Sébastien Lecornu n’a pas tenu l’horaire. L’annonce de son nouveau gouvernement français n’a pas pu avoir lieu, comme cela se fait normalement, avant les journaux télévisés du soir. C’est à 22 heures que la liste des ministres est tombée. Une habitude désormais, après une semaine d’annonces politiques toujours tardives. Et cette liste révèle deux choses: le départ de la plupart des proches d’Emmanuel Macron, plus la volonté d’avoir aux manettes des personnalités «passerelles» capables de parler aux partenaires sociaux et au parti socialiste, dans un pays suspendu aux fractures de l’Assemblée nationale.
Les partants d’abord. Il s’agit des ex «poids lourds» sur lesquels comptait, à tort, l’ex-premier ministre François Bayrou, contraint de démissionner le 8 septembre après un vote de défiance massif d’une majorité de députés. Exit Elisabeth Borne, qui occupait le poste de ministre de l’Education après avoir été cheffe du gouvernement. Exit aussi tous ceux qui, plus ou moins, venaient comme elles des rangs du PS: l’ancien Premier ministre Manuel Valls (Outremer) malgré son investissement dans les négociations ardues sur la Nouvelle-Calédonie. Exit l’ancien ministre des Finances Eric Lombard…
Un seul «poids lourd» demeure, largement en raison de sa longue amitié avec le locataire de l’Hôtel Matignon: le ministre de la Justice Gérald Darmanin, l’un des premiers ralliés à Emmanuel Macron en 2017 (avec ses deux collègues de droite Bruno Le Maire et… Sébastien Lecornu). Celui-ci devrait faire savoir qu’il ne lorgne pas vers la présidentielle 2027. Une miraculée passe aussi le cap: la très médiatique et très controversée ministre de la Culture Rachida Dati (poursuivie en justice), candidate à la mairie de Paris aux municipales de mars 2026. Fait révélateur: le député des Français de Suisse Marc Ferraci, très proche d'Emmanuel macron, perd son portefeuille de l'industrie.
Des négociateurs
Les arrivants ensuite. Tous ont une expérience confirmée de négociation avec les syndicats, et une réputation de bons connaisseurs de leurs dossiers. C’est le cas du Préfet de police de Paris Laurent Nunez, qui devient ministre de l’Intérieur. C’est aussi le cas pour Jean-Pierre Farandou, l’ancien PDG de la SNCF qui sera en charge du Travail, c’est-à-dire du dossier crucial de la réforme des retraites. Le nouveau ministre de l’Education, Edouard Geffray, est un haut fonctionnaire de ce ministère, qui en connaît parfaitement les rouages.

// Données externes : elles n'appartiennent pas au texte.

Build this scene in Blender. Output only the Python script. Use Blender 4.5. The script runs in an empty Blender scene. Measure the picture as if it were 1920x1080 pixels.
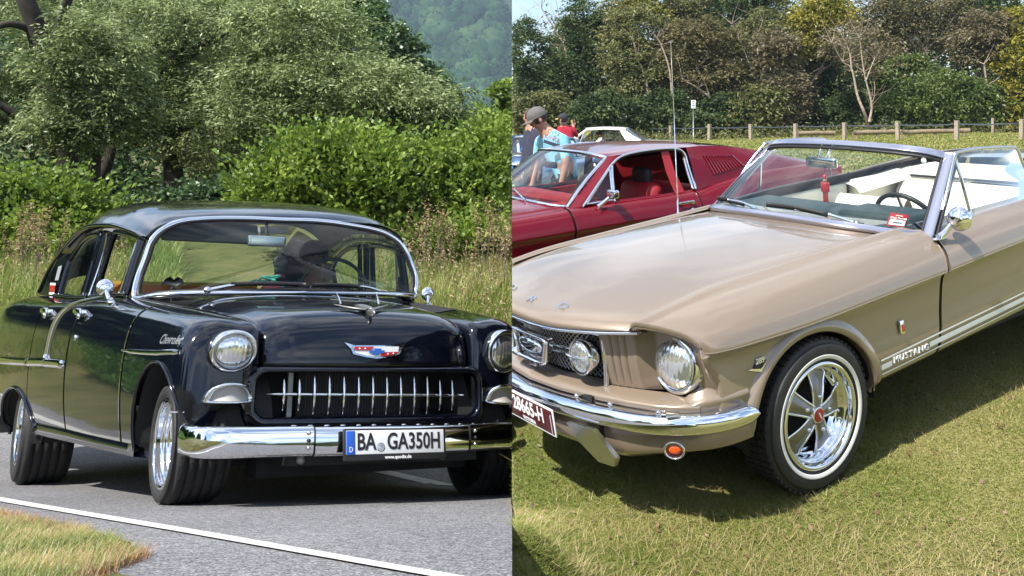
import bpy, bmesh, math, random
import numpy as np
from mathutils import Matrix, Vector

SC = bpy.context.scene
COL = SC.collection
R = math.radians
EYE = 1.5362                       # eye height above the lawn

# ------------------------------------------------------------------ camera
cam_d = bpy.data.cameras.new("camera")
cam_d.sensor_width = 36.0
cam_d.lens = 1700.0 / 1920.0 * 36.0
cam_d.shift_x = -140.0 / 1920.0
cam_d.shift_y = -315.0 / 1920.0
cam_d.clip_start = 0.05
cam_d.clip_end = 6000.0
cam = bpy.data.objects.new("camera", cam_d)
COL.objects.link(cam)
cam.location = (0, 0, EYE)
cam.rotation_euler = (R(90), 0, 0)
SC.camera = cam

# ------------------------------------------------------------------ sky, sun, exposure
SUN_EL, SUN_AZ = R(53), R(-131)      # azimuth from +Y towards +X
w = bpy.data.worlds.new("World")
SC.world = w
w.use_nodes = True
nt = w.node_tree
nt.nodes.clear()
out = nt.nodes.new("ShaderNodeOutputWorld")
bg = nt.nodes.new("ShaderNodeBackground")
sky = nt.nodes.new("ShaderNodeTexSky")
sky.sky_type = 'NISHITA'
sky.sun_disc = False
sky.sun_elevation = SUN_EL
sky.sun_rotation = SUN_AZ
sky.air_density = 1.0
sky.dust_density = 0.6
tc = nt.nodes.new("ShaderNodeTexCoord")
mp = nt.nodes.new("ShaderNodeMapping")
mp.inputs['Scale'].default_value = (1.0, 1.0, 2.2)
nz = nt.nodes.new("ShaderNodeTexNoise")
nz.inputs['Scale'].default_value = 2.6
nz.inputs['Detail'].default_value = 9.0
nz.inputs['Roughness'].default_value = 0.58
nz.inputs['Distortion'].default_value = 0.35
rmp = nt.nodes.new("ShaderNodeValToRGB")
rmp.color_ramp.elements[0].position = 0.44
rmp.color_ramp.elements[1].position = 0.66
mixc = nt.nodes.new("ShaderNodeMix")
mixc.data_type = 'RGBA'
mixc.inputs[7].default_value = (8.0, 8.2, 8.6, 1)     # sunlit cloud
nt.links.new(tc.outputs['Generated'], mp.inputs['Vector'])
nt.links.new(mp.outputs['Vector'], nz.inputs['Vector'])
nt.links.new(nz.outputs['Fac'], rmp.inputs['Fac'])
nt.links.new(rmp.outputs['Color'], mixc.inputs[0])
nt.links.new(sky.outputs['Color'], mixc.inputs[6])
nt.links.new(mixc.outputs[2], bg.inputs['Color'])
bg.inputs['Strength'].default_value = 0.115
nt.links.new(bg.outputs['Background'], out.inputs['Surface'])

sun_d = bpy.data.lights.new("sun", 'SUN')
sun_d.energy = 4.7
sun_d.angle = R(0.55)
sun_d.color = (1.0, 0.95, 0.87)
sun = bpy.data.objects.new("sun", sun_d)
COL.objects.link(sun)
sd = Vector((math.sin(SUN_AZ) * math.cos(SUN_EL), math.cos(SUN_AZ) * math.cos(SUN_EL), math.sin(SUN_EL)))
sun.rotation_euler = sd.to_track_quat('Z', 'Y').to_euler()
sun.location = (0, 0, 30)

SC.view_settings.view_transform = 'Standard'
SC.view_settings.look = 'None'
SC.view_settings.exposure = 1.0
SC.view_settings.gamma = 1.0
SC.view_settings.use_curve_mapping = False
SC.cycles.max_bounces = 8
SC.cycles.diffuse_bounces = 3
SC.cycles.glossy_bounces = 4
SC.cycles.transmission_bounces = 4
SC.cycles.transparent_max_bounces = 14
SC.cycles.use_denoising = True
SC.cycles.caustics_reflective = False
SC.cycles.caustics_refractive = False
SC.cycles.sample_clamp_indirect = 6.0

# the two places meet at one vertical plane that runs away from the viewer; each set stops there
SEAM = -140.0 / 1700.0              # X = SEAM * Y on that plane
def seam_side(p):                   # >0 on the lawn side, <0 on the road side
    return p[..., 0] - SEAM * p[..., 1]

# ------------------------------------------------------------------ helpers
def tag(o, label=None, cat=None, group=None, kind=None):
    if label: o['label'] = label
    if cat: o['category'] = cat
    if group: o['group'] = group
    if kind: o['kind'] = kind
    return o

def empty(name, loc=(0, 0, 0), label=None, cat=None, group=None):
    o = bpy.data.objects.new(name, None)
    COL.objects.link(o)
    o.location = loc
    o.empty_display_size = 0.2
    return tag(o, label, cat, group)

def make_mesh(name, V, F, smooth=True, clip=None):
    me = bpy.data.meshes.new(name)
    V = np.asarray(V, dtype=float)
    me.from_pydata([tuple(v) for v in V], [], [tuple(int(i) for i in f) for f in F])
    if clip is not None:
        co, no = clip
        bm = bmesh.new()
        bm.from_mesh(me)
        bmesh.ops.bisect_plane(bm, geom=bm.verts[:] + bm.edges[:] + bm.faces[:], dist=1e-5,
                               plane_co=co, plane_no=no, clear_outer=True)
        bm.to_mesh(me)
        bm.free()
    if smooth:
        me.polygons.foreach_set('use_smooth', [True] * len(me.polygons))
    me.update()
    return me

def link_mesh(name, me, mat, parent=None):
    o = bpy.data.objects.new(name, me)
    COL.objects.link(o)
    for m in (mat if isinstance(mat, (list, tuple)) else [mat]):
        me.materials.append(m)
    if parent is not None:
        o.parent = parent
    return o

def mobj(name, V, F, mat, parent=None, smooth=True):
    return link_mesh(name, make_mesh(name, V, F, smooth), mat, parent)

def fast_mesh(name, V, F, mat, parent=None, smooth=False):
    """large mesh from arrays; F is (n,3) or (n,4)"""
    me = bpy.data.meshes.new(name)
    k = F.shape[1]
    me.vertices.add(len(V))
    me.vertices.foreach_set('co', np.ascontiguousarray(V, dtype=np.float32).ravel())
    me.loops.add(F.size)
    me.loops.foreach_set('vertex_index', np.ascontiguousarray(F, dtype=np.int32).ravel())
    me.polygons.add(len(F))
    me.polygons.foreach_set('loop_start', np.arange(0, F.size, k, dtype=np.int32))
    me.polygons.foreach_set('loop_total', np.full(len(F), k, dtype=np.int32))
    if smooth:
        me.polygons.foreach_set('use_smooth', np.ones(len(F), dtype=bool))
    me.update(calc_edges=True)
    return link_mesh(name, me, mat, parent)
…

Monique Barbu, chargée de l'écologie, dirigeait l'antenne française du WWF (dont le QG est à Gland). Objectif pour tous: apprivoiser le Parti socialiste que ce gouvernement Lecornu II doit absolument convaincre de ne pas voter la censure.
Pour être des ministres «passerelle» dignes de ce nom, les arrivants devront disposer d’une feuille de route. Elle sera délivrée mardi dans le discours de politique générale que prononcera le nouveau Premier ministre. Le PS a déjà dit que trois sujets devront y figurer pour ne pas voter la censure immédiatement: engagement à renégocier la réforme des retraites de 2023, engagement à augmenter le pouvoir d’achat des Français et engagement à taxer les patrimoines les plus fortunés. Possible? Un ministre du pouvoir d’achat est nommé: Serge Papin, ancien patron d’une chaîne de supermarchés.
Le rôle du ministre des Finances
Tout cela se traduira lors de la discussion budgétaire dont l’arbitre sera le nouveau ministre des Finances Roland Lescure, un proche d’Emmanuel Macron venu historiquement de la gauche sociale-démocrate. Son rôle? Rassurer les marchés financiers qui sont en embuscade. L’agence Moody’s fera connaître sa nouvelle notation le 24 octobre, jour où Emmanuel Macron sera à Bruxelles pour le Conseil européen d’automne. Faire adopter un budget est bel et bien l’urgence pour ce Premier ministre qui dispose, promet-il, d’une «carte blanche».
Or il faudra, pour cela, que le gouvernement fasse oublier celui qui, à l’Elysée, plombe désormais le climat par son impopularité record: Emmanuel Macron. Réponse dès cette semaine, avec le vote des motions de censure qui devraient immédiatement être déposées, après le discours de politique générale, par le Rassemblement national et la France Insoumise (gauche radicale).